Vor einiger Zeit habe ich hier ein paar Gedanken zu narrativer Theologie gepostet. Das hat mit einem Verständnis von Offenbarung Gottes zu tun, dem nach Hans Waldenfels auch das Zweite Vatikanische Konzil folgt, das sich weg von einem „intruktionstheoretischen“ hin zu einem „personal qualifizierten kommunikationstheoretischen“ Ansatz bewegt:
Danach besteht Offenbarung nicht primär in einer neuen Form von Wissensvermittlung; sie ereignet sich vielmehr in einer interpersonalen Begegnung zwischen Gott und den Menschen, die sich in der Geschichte der Menschen abspielt. Edward Schillebeeckx beginnt sein Buch Menschen mit den anrührenden Sätzen »Ein kleiner Junge soll einmal gesagt haben: ‚Menschen sind die Worte, mit denen Gott seine Geschichte erzählt.’« (Mission und Prophetie, in: Delgado/Sievernich, Mission und Prophetie in Zeiten der Interkulturalität, St. Ottilien 2011)

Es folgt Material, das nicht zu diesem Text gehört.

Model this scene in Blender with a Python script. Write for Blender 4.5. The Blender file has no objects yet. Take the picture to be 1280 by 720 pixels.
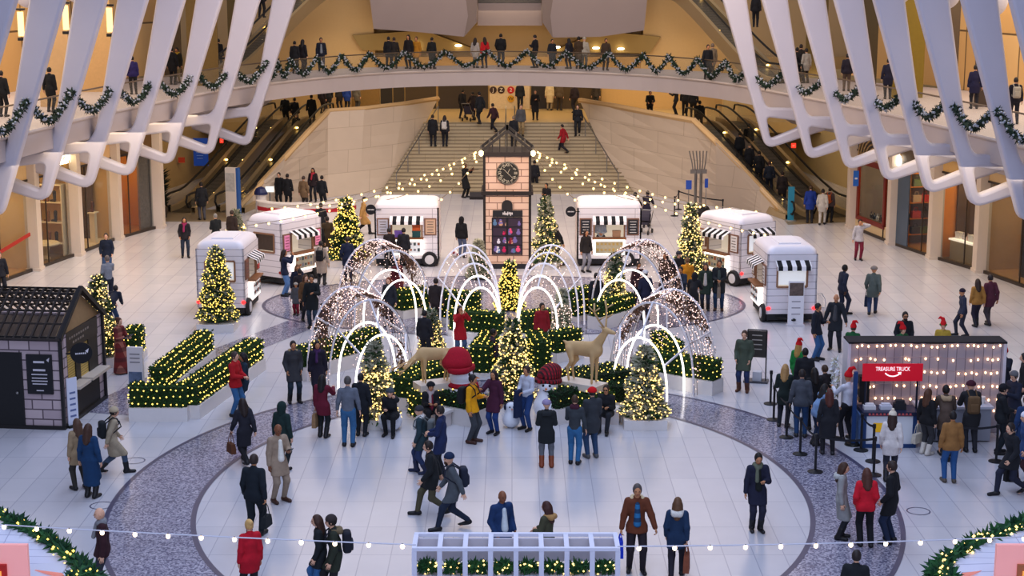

Wenn Offenbarung aber nicht bloß Information und Instruktion ist (und das ist sie leider, wenn man sich umsieht, noch viel zu oft!), sondern lebendige Begegnung, dann spielt auch der Kontext eine entscheidende Rolle für ihr Zustandekommen. Dann lassen sich Inhalt und Form nicht mehr trennen, sie gehören zusammen: Das worthafte „Zeugnis“ kann nicht vom Lebenszeugnis der Christen getrennt werden. Aber zum Zeugnishaften tritt für Waldenfels noch das Prophetische:
In seiner Vollgestalt ist der Prophet religiös eine von Gott inspirierte und gesellschaftlich inspirierend wirkende Persönlichkeit. So haben die Propheten des alten Israel bis in die Zeit Jesu gewirkt. Danach ersetzten Zeugen die Propheten, indem sie nicht mehr aus einer neuen Inspiration heraus Zeugnis gaben; sie sprachen aufgrund ihrer Rückbindung an den Ursprung und an die inspirierten Bücher der Heiligen Schrift. Wer dagegen als Prophet mit dem Anspruch einer neuen »Inspiration« auftrat, wurde bald als »falscher Prophet« verurteilt. Dennoch hat die Kirche nicht verhindern können, dass immer wieder Menschen auftraten, die auch die Botschaft Jesu aufgrund von innerer Eingebung »inspirierend« und oft auch gegen Widerstände der Kirchenleitung für Kirche und Öffentlichkeit auslegten und verkündeten.
[…] Es geht um die Mündigkeit des Laien, um den Wandel der Kirche von einer (nur) lehrenden zu einer (immer auch) lernenden Kirche, einer Kirche, die sich weniger abgrenzt von der Welt, sondern offen ist für die Menschen in aller Welt.
Waldenfels schließt mit dem Hinweis, Exodus und Befreiung seien heute die Leitmotive einer Theologie und Praxis, in der das prophetische Moment erwacht ist, und die an gesellschaftlichen Aufbrüchen nicht nur in Lateinamerika mitwirkt. Bleibende Aufgabe der Theologie ist es dabei, den Austausch mit anderen Disziplinen zu suchen, um eine neue prophetische Sprache zu finden für unsere Zeit.